[START]

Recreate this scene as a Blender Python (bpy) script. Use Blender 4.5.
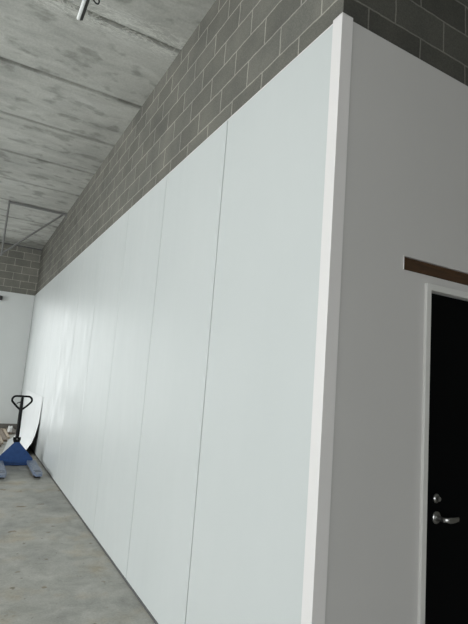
import bpy, bmesh, math, random
from mathutils import Vector, Matrix
random.seed(4)
for o in list(bpy.data.objects): bpy.data.objects.remove(o, do_unlink=True)
S = bpy.context.scene
C = S.collection

# ------------------------------------------------------------------ camera
YAW, PITCH, ROLL, FPX = 0.501, 0.140, 0.0781, 476.7
cam_d = bpy.data.cameras.new('camera'); cam = bpy.data.objects.new('camera', cam_d); C.objects.link(cam)
cam_d.sensor_fit = 'VERTICAL'; cam_d.sensor_height = 36.0; cam_d.lens = FPX / 624 * 36.0
cam_d.clip_start = 0.02
fw = Vector((math.sin(YAW)*math.cos(PITCH), math.cos(YAW)*math.cos(PITCH), math.sin(PITCH)))
r0 = Vector((math.cos(YAW), -math.sin(YAW), 0)); u0 = r0.cross(fw)
rt = math.cos(ROLL)*r0 + math.sin(ROLL)*u0; up = -math.sin(ROLL)*r0 + math.cos(ROLL)*u0
m = Matrix((rt, up, -fw)).transposed().to_4x4(); m.translation = Vector((-1.4157, -1.6929, 1.7437))
cam.matrix_world = m
S.camera = cam

# ------------------------------------------------------------------ room measures, world, daylight
HP, HC, L = 3.597, 4.915, 12.35          # panel top, ceiling, far wall
XL, YB, XR = -9.0, -7.0, 4.0             # left wall, back wall, right end of the entry side
LEFT_DOOR = (-3.2, 7.0, 0.0, 4.1)        # y0 y1 z0 z1, open roller door in the left wall
FAR_DOOR = (-2.0, -.93, 0.0, 3.4)       # x0 x1 z0 z1, open door in the far wall
BACK_FILL = (-3.0, 0.2, 0.0, 2.4)        # x0 x1 z0 z1, unseen opening added in the back wall to brighten the short wall
w = bpy.data.worlds.new('daylight'); S.world = w; w.use_nodes = True
bg = w.node_tree.nodes['Background']; bg.inputs[0].default_value = (0.93, 0.975, 0.975, 1); bg.inputs[1].default_value = 6.0
def portal(name, loc, rot, sx, sy):
    d = bpy.data.lights.new(name, 'AREA'); d.shape = 'RECTANGLE'; d.size = sx; d.size_y = sy
    d.cycles.is_portal = True
    o = bpy.data.objects.new(name, d); C.objects.link(o); o.location = loc; o.rotation_euler = rot
y0, y1, z0, z1 = LEFT_DOOR
portal('left_door_daylight', (XL - .1, (y0+y1)/2, (z0+z1)/2), (0, math.radians(-90), 0), z1-z0, y1-y0)
x0, x1, z0, z1 = FAR_DOOR
portal('far_door_daylight', ((x0+x1)/2, L + .3, (z0+z1)/2), (math.radians(-90), 0, 0), x1-x0, z1-z0)
x0, x1, z0, z1 = BACK_FILL
portal('back_fill_daylight', ((x0+x1)/2, YB - .3, (z0+z1)/2), (math.radians(90), 0, 0), x1-x0, z1-z0)
S.view_settings.view_transform = 'Standard'; S.view_settings.look = 'None'
S.view_settings.exposure = 0.0; S.view_settings.gamma = 1; S.view_settings.use_curve_mapping = False

# ------------------------------------------------------------------ materials
def mat(name, col, rough=.5, metal=0.0, spec=.5):
    mt = bpy.data.materials.new(name); mt.use_nodes = True
    b = mt.node_tree.nodes['Principled BSDF']
    b.inputs['Base Color'].default_value = (*col, 1); b.inputs['Roughness'].default_value = rough
    b.inputs['Metallic'].default_value = metal; b.inputs['Specular IOR Level'].default_value = spec
    return mt, mt.node_tree, b
def N(t, kind, **kw):
    n = t.nodes.new(kind)
    for k, v in kw.items():
        if k.startswith('i_'): n.inputs[k[2:].replace('_', ' ')].default_value = v
        else: setattr(n, k, v)
    return n
def ramp(t, src, stops):
    r = t.nodes.new('ShaderNodeValToRGB'); e = r.color_ramp.elements
    while len(e) < len(stops): e.new(.5)
    for k, (p, c) in enumerate(stops): e[k].position = p; e[k].color = (*c, 1) if len(c) == 3 else c
    t.links.new(src, r.inputs[0]); return r.outputs[0]
def mixc(t, fac, a, b, mode='MIX'):
    n = t.nodes.new('ShaderNodeMix'); n.data_type = 'RGBA'; n.blend_type = mode
    for s, v in ((0, fac), (6, a), (7, b)):
        if hasattr(v, 'is_output'): t.links.new(v, n.inputs[s])
        elif isinstance(v, (int, float)): n.inputs[s].default_value = v
        else: n.inputs[s].default_value = (*v, 1)
    return n.outputs[2]
def pos(t, sc=(1, 1, 1), off=(0, 0, 0)):
    g = N(t, 'ShaderNodeNewGeometry'); mp = N(t, 'ShaderNodeMapping')
    mp.inputs['Scale'].default_value = sc; mp.inputs['Location'].default_value = off
    t.links.new(g.outputs['Position'], mp.inputs[0]); return mp.outputs[0]
def noise(t, vec, scale, detail=4, rough=.55, dist=0):
    n = N(t, 'ShaderNodeTexNoise'); n.inputs['Scale'].default_value = scale; n.inputs['Detail'].default_value = detail
    n.inputs['Roughness'].default_value = rough; n.inputs['Distortion'].default_value = dist
    t.links.new(vec, n.inputs['Vector']); return n.outputs[0]
def bump(t, b, h, strength, dist):
    n = N(t, 'ShaderNodeBump'); n.inputs['Strength'].default_value = strength; n.inputs['Distance'].default_value = dist
    t.links.new(h, n.inputs['Height']); t.links.new(n.outputs[0], b.inputs['Normal'])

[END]

### STATED GOAL
Go from the first line of the listing to the line holding "C = S.collection" and, please, transcribe those lines exactly, both included, with no pictures.

### FINISHED TASK
Recreate this scene as a Blender Python (bpy) script. Use Blender 4.5.
import bpy, bmesh, math, random
from mathutils import Vector, Matrix
random.seed(4)
for o in list(bpy.data.objects): bpy.data.objects.remove(o, do_unlink=True)
S = bpy.context.scene
C = S.collection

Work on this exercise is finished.